Objective: Tally the lines in the data that follows that include the word "scene", and report nothing but the total.
• • • • • • •
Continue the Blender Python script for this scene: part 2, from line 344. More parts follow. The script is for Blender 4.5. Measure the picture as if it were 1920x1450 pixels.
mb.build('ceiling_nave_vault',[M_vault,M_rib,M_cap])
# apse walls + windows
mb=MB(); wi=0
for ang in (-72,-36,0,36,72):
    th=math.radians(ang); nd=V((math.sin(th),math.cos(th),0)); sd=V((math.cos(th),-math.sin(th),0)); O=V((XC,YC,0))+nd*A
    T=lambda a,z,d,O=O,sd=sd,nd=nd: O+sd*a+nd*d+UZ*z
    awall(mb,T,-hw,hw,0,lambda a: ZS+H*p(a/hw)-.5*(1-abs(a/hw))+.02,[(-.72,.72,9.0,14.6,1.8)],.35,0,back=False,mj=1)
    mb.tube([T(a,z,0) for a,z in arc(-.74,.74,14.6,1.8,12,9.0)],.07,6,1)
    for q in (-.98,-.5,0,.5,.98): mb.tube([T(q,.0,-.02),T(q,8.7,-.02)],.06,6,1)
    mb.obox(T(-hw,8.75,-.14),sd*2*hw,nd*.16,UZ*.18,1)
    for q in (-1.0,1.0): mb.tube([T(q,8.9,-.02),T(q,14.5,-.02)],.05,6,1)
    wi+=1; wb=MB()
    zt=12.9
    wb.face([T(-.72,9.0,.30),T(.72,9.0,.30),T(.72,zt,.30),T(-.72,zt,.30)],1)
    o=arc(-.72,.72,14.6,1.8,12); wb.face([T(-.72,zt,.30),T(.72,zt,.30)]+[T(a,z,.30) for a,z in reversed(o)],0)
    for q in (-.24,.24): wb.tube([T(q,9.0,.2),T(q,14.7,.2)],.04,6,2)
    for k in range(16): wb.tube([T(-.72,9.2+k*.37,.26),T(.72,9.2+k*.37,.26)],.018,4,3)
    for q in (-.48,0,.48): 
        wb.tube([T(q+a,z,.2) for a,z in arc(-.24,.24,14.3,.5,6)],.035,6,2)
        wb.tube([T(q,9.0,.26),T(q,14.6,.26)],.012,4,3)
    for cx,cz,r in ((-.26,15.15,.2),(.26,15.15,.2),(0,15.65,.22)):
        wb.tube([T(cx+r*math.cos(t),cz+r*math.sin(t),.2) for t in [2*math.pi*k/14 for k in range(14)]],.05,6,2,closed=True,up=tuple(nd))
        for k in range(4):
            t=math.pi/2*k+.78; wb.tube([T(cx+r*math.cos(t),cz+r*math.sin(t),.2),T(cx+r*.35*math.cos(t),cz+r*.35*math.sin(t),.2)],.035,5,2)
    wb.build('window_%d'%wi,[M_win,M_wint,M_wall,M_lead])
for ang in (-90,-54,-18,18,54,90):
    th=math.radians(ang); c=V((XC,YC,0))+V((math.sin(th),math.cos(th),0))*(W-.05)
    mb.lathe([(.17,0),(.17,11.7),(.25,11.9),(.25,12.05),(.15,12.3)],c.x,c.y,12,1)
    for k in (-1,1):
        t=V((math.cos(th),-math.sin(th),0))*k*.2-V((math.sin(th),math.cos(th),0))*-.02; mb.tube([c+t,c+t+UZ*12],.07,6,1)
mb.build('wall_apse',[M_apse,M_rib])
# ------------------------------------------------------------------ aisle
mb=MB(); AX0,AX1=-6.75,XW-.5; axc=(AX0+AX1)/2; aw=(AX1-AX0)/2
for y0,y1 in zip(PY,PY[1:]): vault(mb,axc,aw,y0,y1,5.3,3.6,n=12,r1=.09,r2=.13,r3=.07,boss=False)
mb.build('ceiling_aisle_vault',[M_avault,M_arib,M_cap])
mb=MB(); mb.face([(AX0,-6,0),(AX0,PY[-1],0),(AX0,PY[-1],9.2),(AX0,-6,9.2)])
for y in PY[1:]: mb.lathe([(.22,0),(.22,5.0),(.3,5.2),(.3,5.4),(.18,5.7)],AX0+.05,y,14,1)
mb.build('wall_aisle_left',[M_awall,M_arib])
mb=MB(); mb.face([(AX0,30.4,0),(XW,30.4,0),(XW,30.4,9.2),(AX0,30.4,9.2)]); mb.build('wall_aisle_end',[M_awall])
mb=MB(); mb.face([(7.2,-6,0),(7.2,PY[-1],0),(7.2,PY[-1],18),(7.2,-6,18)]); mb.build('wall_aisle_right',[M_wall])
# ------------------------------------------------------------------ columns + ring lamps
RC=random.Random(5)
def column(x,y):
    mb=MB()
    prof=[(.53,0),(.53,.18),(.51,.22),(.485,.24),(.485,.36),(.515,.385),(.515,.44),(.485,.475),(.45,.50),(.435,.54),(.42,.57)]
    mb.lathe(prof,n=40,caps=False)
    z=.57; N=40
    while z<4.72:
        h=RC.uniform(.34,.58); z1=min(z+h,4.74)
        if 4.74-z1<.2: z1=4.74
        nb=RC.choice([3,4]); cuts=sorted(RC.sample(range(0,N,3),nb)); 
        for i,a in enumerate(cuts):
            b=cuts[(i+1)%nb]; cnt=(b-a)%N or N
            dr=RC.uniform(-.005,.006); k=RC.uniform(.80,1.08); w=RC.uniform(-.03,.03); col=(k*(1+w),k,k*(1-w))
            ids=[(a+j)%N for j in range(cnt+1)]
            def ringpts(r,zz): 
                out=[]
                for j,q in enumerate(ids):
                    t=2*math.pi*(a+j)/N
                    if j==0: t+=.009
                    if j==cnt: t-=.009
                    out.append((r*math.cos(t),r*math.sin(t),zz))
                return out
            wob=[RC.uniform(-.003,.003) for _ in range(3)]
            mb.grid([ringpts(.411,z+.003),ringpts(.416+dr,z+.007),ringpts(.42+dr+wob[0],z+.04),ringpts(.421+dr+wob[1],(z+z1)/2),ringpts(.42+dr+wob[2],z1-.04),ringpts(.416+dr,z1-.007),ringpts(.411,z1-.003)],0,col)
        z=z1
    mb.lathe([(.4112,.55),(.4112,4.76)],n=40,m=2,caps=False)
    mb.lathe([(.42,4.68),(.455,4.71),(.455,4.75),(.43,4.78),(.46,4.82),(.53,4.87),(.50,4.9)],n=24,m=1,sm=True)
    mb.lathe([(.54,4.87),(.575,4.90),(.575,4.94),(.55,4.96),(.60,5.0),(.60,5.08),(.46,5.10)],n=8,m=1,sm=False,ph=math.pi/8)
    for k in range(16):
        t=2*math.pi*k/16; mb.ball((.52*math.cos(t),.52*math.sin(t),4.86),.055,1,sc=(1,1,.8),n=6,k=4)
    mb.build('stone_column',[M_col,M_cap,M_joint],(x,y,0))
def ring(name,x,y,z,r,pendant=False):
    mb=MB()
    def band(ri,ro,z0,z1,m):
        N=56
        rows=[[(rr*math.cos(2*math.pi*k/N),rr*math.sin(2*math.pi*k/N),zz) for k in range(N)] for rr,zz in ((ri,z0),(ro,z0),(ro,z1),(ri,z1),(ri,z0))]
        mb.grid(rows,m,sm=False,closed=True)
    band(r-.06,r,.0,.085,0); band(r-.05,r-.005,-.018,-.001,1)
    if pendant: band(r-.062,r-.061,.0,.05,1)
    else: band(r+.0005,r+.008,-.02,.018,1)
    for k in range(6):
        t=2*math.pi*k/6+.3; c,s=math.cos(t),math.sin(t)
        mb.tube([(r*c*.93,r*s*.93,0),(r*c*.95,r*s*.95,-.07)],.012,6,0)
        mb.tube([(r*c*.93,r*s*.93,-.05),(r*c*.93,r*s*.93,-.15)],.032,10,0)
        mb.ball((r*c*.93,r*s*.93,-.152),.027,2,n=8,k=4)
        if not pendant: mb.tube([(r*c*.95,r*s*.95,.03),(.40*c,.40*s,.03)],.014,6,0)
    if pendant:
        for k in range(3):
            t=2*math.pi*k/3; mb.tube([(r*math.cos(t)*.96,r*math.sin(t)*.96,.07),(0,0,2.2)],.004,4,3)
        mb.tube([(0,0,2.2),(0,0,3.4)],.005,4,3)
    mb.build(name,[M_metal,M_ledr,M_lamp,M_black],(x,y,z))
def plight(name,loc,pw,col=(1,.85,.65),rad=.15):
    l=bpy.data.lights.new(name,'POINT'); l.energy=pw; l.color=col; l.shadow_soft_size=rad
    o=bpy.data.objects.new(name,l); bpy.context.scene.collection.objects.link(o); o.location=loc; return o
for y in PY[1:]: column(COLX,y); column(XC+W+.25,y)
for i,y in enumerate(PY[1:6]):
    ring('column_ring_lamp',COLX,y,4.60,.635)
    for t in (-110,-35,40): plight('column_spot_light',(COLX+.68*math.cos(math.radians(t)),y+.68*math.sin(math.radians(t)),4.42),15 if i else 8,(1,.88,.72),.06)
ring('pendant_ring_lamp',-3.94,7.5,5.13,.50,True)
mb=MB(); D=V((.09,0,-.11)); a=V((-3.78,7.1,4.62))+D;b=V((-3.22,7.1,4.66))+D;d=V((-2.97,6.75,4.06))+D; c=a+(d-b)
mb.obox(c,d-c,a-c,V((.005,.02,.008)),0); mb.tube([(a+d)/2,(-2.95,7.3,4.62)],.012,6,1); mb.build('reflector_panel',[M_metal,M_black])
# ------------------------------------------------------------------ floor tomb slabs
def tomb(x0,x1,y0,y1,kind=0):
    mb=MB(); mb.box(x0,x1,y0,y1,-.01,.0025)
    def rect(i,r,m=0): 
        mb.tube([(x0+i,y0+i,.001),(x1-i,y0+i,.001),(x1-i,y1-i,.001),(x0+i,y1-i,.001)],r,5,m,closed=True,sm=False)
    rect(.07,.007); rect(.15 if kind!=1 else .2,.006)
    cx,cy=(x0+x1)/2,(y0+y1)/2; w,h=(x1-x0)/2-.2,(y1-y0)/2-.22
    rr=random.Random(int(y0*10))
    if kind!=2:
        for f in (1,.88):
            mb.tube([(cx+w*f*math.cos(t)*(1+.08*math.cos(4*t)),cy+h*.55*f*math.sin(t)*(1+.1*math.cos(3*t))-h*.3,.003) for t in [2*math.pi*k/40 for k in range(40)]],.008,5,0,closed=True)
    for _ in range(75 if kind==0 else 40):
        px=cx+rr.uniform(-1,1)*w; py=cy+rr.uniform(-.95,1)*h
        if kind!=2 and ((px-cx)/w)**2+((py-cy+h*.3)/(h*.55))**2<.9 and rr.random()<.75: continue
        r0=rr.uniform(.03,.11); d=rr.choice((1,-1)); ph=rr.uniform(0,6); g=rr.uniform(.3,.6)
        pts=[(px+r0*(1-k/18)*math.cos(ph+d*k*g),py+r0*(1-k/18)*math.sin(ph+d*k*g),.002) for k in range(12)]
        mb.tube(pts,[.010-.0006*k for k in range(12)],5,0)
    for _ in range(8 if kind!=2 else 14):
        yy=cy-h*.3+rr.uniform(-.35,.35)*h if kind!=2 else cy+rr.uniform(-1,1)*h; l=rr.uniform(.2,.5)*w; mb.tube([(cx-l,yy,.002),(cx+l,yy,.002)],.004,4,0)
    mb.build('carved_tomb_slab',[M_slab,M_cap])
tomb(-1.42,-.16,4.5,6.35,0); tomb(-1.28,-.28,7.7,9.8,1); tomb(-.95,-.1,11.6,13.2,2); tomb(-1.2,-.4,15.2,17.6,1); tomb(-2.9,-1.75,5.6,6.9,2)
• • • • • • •
Exercise result: 2